A descrição da página diz “Desde que o Conjunto Residencial Baronesa de Arary foi inaugurado na década de 50, ele foi palco de muitas histórias e polêmicas. Em pleno século 21, continuamos vivendo um mini-retrato de Brasília aqui no coração de São Paulo. A Nova Baronesa é uma chapa criada por moradores cansados desse cenário e que acreditam em um país transparente e igualitário. Inspirados pelo grito de milhões de brasileiros nas ruas por um novo Brasil, nossa chapa marca o início de um novo tempo nesse edifício com mais de 3000 moradores e milhões de histórias para contar. Nos ajude a compartilhar e escrever essa nova história! ”
Não podíamos esquecer de mencionar que, em maio de 2011, foi inaugurada, em baixo do edifício, uma Loja Marisa, a segunda na avenida com um espaço de 1060 metros quadrados. Vejam que o portão do prédio é integrado à fachada da loja. Até hoje os moradores reclamam que a Marisa prometeu, e não fez, uma rampa no degrau que existe na portaria do edifício,
Para encerrar, mais uma curiosidade da história do Baronesa: o edifício foi tela para TCHENTCHO® , ou Mauro, que deixou sua marca lá. Ele foi um dos mais conhecidos pichadores da história da cidade de São Paulo nos anos entre 1980 e 1990. Quem lembra dessa época, vai lembra que pichação era crime e tudo era feito na calada da noite, bem na surdina. Como será que ele chegou ao topo do edifício? Mistério.

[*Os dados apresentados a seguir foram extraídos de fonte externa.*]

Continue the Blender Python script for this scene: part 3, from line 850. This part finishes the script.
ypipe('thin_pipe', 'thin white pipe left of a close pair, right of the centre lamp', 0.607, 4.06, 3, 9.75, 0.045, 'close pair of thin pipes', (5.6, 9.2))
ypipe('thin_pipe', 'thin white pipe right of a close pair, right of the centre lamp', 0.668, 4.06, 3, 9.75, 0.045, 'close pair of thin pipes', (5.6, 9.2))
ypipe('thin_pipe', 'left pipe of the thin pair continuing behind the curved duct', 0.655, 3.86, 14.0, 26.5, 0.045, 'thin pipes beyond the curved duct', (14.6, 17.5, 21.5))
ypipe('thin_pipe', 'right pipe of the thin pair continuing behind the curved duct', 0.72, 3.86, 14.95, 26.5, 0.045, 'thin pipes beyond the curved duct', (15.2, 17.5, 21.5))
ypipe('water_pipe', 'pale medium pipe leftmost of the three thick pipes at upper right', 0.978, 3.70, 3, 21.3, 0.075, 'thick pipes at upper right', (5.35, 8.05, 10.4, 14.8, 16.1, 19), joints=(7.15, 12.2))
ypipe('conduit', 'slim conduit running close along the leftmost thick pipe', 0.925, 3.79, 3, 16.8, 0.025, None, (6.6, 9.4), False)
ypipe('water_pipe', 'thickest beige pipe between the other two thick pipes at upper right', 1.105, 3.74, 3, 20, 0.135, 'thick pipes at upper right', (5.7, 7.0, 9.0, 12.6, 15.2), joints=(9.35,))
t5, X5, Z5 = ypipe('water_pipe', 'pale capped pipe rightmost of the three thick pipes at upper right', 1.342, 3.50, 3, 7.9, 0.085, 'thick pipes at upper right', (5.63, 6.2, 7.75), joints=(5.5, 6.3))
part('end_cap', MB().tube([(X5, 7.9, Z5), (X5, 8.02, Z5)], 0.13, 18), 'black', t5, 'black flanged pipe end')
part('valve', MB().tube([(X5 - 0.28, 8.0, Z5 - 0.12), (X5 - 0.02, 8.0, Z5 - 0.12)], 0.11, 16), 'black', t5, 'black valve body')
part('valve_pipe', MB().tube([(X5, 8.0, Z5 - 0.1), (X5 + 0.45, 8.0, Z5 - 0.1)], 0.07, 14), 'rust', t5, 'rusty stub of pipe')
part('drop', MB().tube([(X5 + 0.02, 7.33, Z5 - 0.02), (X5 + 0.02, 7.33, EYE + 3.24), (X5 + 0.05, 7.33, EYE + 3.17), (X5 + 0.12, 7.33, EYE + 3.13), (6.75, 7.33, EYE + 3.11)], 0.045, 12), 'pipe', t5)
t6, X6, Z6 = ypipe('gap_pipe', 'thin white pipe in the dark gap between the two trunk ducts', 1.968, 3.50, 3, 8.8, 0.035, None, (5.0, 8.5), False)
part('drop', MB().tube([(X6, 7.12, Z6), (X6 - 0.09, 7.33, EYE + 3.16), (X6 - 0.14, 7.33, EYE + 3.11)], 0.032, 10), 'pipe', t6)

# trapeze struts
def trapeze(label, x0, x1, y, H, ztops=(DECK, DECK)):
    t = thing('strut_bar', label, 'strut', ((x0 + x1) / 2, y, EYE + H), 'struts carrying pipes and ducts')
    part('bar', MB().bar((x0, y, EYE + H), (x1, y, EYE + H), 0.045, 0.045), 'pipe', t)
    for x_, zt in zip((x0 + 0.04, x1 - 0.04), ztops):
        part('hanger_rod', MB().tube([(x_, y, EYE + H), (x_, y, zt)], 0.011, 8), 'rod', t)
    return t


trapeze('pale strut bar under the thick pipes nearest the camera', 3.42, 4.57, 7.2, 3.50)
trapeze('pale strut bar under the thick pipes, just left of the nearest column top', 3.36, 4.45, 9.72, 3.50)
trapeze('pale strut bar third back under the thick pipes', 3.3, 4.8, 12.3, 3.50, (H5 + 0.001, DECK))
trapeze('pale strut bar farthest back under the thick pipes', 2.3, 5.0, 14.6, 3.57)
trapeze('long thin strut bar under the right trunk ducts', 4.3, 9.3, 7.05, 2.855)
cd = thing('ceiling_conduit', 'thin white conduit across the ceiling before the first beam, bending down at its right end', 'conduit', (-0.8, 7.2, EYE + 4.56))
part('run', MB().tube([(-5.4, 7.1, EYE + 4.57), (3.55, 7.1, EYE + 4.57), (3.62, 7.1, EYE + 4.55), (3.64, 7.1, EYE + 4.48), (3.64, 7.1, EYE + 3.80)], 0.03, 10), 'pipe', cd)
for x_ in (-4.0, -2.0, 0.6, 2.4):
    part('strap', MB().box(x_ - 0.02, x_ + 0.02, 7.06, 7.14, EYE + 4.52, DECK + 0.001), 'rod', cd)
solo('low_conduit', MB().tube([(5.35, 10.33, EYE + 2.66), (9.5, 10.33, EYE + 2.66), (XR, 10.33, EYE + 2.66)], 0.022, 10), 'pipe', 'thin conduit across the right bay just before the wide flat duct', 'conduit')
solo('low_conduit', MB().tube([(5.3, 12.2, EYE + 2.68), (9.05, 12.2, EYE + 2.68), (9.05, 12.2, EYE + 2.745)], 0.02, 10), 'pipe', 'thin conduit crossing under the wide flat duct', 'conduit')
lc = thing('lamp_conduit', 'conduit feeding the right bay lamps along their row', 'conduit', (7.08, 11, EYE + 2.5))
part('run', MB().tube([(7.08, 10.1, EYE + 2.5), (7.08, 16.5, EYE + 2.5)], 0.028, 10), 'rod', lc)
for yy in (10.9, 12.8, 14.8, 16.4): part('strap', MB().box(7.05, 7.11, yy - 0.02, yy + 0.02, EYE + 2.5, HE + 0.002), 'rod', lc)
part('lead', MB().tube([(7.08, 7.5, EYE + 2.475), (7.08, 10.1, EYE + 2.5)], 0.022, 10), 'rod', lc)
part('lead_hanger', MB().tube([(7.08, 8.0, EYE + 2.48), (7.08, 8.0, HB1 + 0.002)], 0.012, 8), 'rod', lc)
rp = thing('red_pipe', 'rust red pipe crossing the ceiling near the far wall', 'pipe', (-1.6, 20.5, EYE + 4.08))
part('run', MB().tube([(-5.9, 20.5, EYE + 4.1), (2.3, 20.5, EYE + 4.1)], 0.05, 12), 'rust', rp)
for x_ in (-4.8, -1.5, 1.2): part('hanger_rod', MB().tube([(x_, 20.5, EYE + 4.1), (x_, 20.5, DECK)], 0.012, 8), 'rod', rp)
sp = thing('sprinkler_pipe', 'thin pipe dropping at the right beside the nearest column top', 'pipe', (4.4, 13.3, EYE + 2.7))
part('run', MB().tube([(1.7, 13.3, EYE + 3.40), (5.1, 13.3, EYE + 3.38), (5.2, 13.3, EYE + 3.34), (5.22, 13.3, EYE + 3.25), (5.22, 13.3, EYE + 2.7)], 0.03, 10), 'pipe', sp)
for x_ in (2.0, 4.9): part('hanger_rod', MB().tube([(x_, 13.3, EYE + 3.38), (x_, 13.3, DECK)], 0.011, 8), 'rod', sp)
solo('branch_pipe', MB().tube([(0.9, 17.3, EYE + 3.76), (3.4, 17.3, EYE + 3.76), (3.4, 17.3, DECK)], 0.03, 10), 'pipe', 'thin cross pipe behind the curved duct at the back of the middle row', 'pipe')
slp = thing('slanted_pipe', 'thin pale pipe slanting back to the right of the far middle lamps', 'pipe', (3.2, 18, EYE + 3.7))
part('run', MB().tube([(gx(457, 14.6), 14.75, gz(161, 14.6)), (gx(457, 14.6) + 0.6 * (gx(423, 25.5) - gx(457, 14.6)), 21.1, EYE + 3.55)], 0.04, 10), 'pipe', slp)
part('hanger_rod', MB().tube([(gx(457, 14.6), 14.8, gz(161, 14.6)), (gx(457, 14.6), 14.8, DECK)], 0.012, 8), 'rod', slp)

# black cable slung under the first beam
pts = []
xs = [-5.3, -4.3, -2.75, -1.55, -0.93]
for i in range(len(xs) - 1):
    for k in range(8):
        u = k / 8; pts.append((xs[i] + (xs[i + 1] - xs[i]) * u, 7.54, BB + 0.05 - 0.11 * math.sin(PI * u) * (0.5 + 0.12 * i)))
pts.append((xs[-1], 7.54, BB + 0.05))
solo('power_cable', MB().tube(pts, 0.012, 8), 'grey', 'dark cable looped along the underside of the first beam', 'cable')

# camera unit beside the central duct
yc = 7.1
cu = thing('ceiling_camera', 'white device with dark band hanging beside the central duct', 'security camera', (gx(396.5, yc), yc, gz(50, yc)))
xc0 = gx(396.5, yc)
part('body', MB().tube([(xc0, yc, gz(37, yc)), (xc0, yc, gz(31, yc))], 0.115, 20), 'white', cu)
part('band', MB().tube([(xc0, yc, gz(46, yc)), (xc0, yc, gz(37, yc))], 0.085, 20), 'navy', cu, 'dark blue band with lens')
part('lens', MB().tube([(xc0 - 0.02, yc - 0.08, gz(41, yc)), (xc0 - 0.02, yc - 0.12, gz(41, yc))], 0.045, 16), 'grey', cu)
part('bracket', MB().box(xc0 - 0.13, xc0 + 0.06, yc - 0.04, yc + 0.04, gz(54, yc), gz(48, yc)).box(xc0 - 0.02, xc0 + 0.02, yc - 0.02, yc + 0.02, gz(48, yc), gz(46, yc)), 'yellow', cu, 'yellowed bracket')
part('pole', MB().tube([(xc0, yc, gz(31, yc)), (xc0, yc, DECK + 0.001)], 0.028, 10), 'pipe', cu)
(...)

Realmente o Baronesa de Arary tem muitas histórias e polêmicas para contar, como está escrito no título deste post: “ vai da nobreza ao modernismo, da decadência às brigas condominiais”. E vida que segue.
Adorei….aprendendo ainda mais sobre a mais Paulista das avenidas!
Claudia. Obrigada. Continue lendo a série Avenida Paulista, ainda temos muitos casarões a comentar.
Obrigada, Claudia Di Lazzaro Vem mais por ai….
Muito legal…e eu que pensava que essas histórias fossem só do edifício Copam.
morei lá por 2 anos. condomínio caríssimo pra poucos funcionários e infraestrutura. muitos moradores temporários (de aluguel), alguns donos mal encarados, muito dinheiro envolvido e que ninguém sabe pra onde vai. No pouco tempo que morei, presenciei uma desapropriação… mutcho lôko.